This Day in Baseball History

May 26, 1959

Harvey Haddix Pitches 12 Perfect Innings and Loses

On May 26, 1959, Harvey Haddix of the Pittsburgh Pirates pitched 12 perfect innings against the Milwaukee Braves at County Stadium, retiring 36 consecutive batters, and lost the game 1-0 in the 13th. It remains the greatest pitching performance that ended in defeat and one of the most agonizing single-game stories in baseball history.

Haddix was sick with the flu. He had taken throat lozenges throughout the day to keep from coughing. The Braves' lineup included Hank Aaron, who led the majors in hits that season, and Eddie Mathews, who would finish with 46 home runs. Haddix retired them all, inning after inning, relying almost entirely on his fastball and slider. Through 12 innings he threw an astonishingly economical 104 pitches.

His teammates gave him nothing to work with. Braves starter Lew Burdette, a former Pirate, pitched a masterful shutout of his own, scattering 12 hits across 13 innings while stranding runners repeatedly.

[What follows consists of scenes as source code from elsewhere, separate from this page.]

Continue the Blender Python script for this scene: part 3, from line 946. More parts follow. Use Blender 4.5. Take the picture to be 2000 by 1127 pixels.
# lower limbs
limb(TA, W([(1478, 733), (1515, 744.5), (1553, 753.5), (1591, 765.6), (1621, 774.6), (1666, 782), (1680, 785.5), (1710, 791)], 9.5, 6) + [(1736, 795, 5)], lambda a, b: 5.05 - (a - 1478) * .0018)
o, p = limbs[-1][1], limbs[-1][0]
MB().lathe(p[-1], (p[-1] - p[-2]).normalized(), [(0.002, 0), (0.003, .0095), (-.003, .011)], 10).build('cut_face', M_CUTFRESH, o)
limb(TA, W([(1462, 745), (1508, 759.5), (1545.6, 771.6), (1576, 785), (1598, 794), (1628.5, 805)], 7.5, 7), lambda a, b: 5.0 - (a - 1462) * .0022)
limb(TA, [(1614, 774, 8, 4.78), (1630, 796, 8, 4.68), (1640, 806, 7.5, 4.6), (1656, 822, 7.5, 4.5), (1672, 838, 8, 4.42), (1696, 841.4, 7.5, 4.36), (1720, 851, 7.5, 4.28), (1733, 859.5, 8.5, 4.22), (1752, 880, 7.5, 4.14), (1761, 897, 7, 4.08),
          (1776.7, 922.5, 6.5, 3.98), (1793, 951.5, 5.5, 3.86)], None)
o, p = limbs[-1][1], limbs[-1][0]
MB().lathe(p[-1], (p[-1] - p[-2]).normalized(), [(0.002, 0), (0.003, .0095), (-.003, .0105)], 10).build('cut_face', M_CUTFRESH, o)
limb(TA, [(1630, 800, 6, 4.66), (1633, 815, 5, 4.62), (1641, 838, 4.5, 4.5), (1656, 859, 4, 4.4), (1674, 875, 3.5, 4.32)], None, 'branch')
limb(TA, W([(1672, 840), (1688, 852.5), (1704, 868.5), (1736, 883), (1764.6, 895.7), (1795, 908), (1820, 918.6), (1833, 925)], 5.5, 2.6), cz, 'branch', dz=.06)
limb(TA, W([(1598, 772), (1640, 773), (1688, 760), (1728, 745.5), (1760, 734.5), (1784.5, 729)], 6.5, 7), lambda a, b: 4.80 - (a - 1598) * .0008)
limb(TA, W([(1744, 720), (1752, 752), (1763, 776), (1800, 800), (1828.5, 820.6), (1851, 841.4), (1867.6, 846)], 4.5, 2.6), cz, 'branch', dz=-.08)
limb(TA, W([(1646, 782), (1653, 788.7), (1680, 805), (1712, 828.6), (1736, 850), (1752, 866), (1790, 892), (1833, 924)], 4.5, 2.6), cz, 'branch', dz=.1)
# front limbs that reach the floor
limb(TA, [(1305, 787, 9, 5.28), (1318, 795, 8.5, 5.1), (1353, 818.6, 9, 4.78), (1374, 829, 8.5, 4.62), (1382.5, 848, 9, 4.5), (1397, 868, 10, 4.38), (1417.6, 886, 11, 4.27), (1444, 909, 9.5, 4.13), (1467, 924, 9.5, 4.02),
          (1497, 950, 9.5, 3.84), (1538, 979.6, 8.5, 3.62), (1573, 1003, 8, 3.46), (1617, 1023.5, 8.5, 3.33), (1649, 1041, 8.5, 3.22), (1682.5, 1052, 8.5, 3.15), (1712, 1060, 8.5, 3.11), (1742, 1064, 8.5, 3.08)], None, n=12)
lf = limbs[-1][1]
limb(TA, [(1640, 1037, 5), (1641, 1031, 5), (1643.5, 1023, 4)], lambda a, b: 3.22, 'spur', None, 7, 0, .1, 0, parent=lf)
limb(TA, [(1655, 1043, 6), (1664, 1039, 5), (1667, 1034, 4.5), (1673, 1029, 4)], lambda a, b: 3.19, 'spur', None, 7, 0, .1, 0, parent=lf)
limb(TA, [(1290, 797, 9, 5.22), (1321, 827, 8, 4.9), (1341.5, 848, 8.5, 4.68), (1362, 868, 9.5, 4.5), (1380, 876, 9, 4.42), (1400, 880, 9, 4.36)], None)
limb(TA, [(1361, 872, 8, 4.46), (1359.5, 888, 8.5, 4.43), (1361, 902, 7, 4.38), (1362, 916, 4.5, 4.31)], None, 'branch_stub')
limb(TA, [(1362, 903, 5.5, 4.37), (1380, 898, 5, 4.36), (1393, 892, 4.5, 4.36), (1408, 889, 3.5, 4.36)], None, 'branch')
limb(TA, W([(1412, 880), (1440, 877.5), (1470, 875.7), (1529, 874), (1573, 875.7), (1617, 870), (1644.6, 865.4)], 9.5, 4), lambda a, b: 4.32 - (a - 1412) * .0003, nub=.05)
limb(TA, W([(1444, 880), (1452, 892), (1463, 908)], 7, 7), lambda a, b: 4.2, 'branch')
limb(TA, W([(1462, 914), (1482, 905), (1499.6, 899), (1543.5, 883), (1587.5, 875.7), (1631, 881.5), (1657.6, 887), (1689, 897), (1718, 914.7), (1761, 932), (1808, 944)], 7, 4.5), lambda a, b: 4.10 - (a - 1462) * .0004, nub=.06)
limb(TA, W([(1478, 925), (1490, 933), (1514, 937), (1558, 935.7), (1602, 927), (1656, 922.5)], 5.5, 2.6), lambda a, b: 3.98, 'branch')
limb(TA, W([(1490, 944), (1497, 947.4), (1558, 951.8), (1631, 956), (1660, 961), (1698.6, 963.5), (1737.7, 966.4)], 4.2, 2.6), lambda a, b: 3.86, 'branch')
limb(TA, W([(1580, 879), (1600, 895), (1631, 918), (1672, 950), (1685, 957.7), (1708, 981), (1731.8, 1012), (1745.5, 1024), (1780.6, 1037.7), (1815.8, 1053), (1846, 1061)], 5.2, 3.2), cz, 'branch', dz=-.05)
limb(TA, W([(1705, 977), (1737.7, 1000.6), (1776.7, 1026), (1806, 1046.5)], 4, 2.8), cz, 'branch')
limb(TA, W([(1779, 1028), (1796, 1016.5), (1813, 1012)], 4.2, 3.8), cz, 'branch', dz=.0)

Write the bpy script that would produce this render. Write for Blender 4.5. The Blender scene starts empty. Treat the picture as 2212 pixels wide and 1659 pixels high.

The Pirates put men on base in nearly every inning and could not push a single run across.

The perfection ended in the bottom of the 13th. Third baseman Don Hoak fielded a grounder from Felix Mantilla and threw it into the dirt at first base. The error put Mantilla on and broke the perfect game. Mathews bunted him to second. Aaron was intentionally walked. Joe Adcock then drove a ball over the right-center field fence for what appeared to be a three-run homer, but Aaron left the basepaths early thinking the ball had not cleared the fence, and Adcock passed him. The final score was ruled 1-0.

In 1991, Major League Baseball changed the definition of a no-hitter to require a complete game, which retroactively removed Haddix's performance from the official lists. The records no longer recognize what happened. Anyone who reads the box score knows what it was.